The exercise> Take the lines from the beginning of the data below through the line holding "return (px-350)/k*S, CAMZ-(py-327)/k*S" and return exactly those.

Provided data>
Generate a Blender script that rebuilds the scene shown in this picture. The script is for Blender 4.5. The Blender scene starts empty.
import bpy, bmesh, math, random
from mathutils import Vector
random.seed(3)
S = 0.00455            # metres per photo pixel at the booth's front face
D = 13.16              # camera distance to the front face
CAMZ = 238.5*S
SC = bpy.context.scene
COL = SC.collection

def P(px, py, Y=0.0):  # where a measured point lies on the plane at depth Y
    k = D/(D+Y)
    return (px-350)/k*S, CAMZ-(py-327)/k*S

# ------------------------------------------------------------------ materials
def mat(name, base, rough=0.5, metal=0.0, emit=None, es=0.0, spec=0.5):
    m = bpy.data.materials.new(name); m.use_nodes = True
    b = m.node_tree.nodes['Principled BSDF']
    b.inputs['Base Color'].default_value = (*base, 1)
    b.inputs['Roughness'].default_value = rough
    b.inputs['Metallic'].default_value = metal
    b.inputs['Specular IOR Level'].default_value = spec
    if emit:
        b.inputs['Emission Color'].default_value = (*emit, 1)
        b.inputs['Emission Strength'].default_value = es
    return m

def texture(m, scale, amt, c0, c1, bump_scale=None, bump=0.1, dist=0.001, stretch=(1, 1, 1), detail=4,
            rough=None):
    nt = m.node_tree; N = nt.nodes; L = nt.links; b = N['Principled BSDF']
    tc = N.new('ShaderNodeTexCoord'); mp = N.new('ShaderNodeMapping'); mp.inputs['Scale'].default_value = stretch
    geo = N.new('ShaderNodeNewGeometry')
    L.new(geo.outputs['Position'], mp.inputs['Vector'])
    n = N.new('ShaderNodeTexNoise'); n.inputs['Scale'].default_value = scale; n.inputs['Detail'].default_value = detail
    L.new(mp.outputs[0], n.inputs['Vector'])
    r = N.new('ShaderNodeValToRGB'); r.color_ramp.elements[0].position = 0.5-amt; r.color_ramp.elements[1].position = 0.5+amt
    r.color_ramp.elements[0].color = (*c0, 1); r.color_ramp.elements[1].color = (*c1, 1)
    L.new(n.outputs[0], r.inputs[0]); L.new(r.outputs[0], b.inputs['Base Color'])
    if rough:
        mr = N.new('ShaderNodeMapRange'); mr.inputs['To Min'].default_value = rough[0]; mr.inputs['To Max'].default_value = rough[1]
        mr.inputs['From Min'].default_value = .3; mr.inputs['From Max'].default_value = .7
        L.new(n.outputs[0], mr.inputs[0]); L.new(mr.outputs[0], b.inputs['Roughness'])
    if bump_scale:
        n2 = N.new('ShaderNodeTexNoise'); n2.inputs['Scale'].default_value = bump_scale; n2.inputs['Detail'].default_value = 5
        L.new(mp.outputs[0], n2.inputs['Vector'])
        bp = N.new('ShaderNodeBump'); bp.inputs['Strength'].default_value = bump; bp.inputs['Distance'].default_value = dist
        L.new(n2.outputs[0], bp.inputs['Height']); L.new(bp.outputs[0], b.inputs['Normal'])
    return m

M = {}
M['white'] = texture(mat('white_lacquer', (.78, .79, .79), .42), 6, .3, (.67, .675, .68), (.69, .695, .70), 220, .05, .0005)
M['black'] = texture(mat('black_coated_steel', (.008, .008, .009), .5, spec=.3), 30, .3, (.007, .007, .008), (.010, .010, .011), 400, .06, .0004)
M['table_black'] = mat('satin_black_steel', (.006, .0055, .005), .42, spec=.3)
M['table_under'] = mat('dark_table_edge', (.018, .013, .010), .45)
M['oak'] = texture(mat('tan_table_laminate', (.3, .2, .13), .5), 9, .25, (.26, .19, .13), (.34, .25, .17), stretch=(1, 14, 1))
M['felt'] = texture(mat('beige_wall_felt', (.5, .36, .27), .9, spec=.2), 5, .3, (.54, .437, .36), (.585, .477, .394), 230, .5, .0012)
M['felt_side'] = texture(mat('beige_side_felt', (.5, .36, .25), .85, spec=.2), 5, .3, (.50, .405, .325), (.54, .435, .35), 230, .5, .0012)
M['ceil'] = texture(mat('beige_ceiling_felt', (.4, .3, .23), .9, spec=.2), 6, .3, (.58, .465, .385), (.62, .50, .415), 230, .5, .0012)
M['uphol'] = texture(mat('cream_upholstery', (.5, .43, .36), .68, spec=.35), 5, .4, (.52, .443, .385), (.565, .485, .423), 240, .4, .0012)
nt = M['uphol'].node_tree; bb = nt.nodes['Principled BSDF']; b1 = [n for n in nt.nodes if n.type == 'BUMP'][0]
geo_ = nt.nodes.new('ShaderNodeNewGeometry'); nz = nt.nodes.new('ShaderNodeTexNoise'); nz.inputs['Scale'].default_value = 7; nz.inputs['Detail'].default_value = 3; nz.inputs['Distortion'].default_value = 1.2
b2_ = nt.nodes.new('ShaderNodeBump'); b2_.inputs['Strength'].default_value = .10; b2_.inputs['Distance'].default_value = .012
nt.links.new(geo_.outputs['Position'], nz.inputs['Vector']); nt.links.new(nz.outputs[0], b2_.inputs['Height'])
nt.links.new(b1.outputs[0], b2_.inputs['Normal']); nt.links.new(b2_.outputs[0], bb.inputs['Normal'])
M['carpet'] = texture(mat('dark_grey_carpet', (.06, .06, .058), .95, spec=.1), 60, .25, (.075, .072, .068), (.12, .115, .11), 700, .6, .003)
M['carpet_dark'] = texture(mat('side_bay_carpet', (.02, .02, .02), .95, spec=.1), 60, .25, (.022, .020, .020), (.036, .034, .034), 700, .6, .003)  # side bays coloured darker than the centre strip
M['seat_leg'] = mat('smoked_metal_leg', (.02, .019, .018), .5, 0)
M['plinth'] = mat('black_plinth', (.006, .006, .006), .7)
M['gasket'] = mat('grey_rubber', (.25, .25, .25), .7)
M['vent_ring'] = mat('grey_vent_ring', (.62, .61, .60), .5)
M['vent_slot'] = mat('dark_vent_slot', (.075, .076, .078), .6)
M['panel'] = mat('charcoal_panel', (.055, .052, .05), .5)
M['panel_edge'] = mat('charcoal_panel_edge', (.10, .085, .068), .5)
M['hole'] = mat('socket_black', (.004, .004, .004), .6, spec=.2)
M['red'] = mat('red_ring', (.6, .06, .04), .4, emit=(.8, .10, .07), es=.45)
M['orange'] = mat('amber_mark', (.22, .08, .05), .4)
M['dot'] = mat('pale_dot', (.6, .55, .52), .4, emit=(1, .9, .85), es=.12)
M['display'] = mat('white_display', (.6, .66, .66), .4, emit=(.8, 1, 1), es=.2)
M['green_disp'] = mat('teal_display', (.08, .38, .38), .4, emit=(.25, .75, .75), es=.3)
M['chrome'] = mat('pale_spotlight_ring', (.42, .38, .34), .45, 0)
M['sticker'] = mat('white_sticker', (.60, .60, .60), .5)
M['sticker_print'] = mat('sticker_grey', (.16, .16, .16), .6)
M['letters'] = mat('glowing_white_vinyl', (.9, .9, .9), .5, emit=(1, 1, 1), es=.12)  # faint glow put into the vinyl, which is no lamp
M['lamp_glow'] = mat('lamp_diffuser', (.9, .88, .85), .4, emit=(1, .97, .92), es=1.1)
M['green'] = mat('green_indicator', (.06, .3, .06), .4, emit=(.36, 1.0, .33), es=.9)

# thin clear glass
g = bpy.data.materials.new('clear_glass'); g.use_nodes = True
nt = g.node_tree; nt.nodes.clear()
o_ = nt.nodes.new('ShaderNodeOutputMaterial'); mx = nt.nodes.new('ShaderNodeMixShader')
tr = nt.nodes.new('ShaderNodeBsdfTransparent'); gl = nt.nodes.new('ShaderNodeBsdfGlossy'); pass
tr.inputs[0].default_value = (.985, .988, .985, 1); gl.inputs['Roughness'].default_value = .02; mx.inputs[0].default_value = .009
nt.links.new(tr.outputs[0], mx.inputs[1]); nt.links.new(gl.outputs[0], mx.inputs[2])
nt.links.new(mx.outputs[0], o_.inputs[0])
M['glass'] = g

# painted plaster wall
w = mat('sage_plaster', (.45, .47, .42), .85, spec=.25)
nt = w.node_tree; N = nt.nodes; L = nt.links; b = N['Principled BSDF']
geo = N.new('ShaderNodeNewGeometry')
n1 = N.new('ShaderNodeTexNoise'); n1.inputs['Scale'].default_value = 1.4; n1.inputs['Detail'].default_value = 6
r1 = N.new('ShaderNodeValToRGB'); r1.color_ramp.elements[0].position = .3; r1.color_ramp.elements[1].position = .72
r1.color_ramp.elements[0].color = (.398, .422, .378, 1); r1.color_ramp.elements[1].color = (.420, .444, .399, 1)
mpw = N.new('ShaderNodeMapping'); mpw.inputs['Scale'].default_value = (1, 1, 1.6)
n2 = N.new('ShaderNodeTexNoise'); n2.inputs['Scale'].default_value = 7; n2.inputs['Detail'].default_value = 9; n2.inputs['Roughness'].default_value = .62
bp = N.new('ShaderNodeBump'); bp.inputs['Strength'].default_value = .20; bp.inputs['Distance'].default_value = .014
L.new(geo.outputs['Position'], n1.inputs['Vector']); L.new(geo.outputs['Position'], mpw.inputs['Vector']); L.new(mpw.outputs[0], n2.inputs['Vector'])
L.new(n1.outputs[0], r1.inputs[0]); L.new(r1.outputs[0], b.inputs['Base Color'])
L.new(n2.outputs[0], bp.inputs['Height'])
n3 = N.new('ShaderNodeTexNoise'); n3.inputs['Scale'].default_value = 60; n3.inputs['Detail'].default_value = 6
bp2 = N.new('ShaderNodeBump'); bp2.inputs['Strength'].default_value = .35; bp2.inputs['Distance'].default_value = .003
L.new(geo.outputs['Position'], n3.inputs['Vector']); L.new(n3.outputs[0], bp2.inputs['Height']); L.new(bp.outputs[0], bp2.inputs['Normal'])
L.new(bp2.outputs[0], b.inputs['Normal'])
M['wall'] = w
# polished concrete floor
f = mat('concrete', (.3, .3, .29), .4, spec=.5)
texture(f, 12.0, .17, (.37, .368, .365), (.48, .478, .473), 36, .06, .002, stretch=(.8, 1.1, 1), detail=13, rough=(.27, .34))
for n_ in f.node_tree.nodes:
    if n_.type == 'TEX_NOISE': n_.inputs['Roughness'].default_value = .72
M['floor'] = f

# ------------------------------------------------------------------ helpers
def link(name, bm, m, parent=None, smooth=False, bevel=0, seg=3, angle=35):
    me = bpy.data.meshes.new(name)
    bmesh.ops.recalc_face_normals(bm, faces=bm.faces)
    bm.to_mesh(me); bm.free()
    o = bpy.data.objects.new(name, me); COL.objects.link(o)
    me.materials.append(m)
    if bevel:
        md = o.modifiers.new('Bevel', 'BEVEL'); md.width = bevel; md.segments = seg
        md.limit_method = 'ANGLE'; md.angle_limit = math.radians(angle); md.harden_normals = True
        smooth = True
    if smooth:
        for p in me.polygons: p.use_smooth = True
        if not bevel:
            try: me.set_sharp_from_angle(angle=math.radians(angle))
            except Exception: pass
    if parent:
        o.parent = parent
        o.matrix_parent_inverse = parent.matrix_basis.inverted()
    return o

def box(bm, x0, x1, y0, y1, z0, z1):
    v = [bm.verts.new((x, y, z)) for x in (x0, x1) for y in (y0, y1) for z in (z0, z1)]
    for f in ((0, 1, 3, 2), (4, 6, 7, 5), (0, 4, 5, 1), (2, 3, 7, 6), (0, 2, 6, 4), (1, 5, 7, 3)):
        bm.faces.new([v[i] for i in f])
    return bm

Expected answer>
Generate a Blender script that rebuilds the scene shown in this picture. The script is for Blender 4.5. The Blender scene starts empty.
import bpy, bmesh, math, random
from mathutils import Vector
random.seed(3)
S = 0.00455            # metres per photo pixel at the booth's front face
D = 13.16              # camera distance to the front face
CAMZ = 238.5*S
SC = bpy.context.scene
COL = SC.collection

def P(px, py, Y=0.0):  # where a measured point lies on the plane at depth Y
    k = D/(D+Y)
    return (px-350)/k*S, CAMZ-(py-327)/k*S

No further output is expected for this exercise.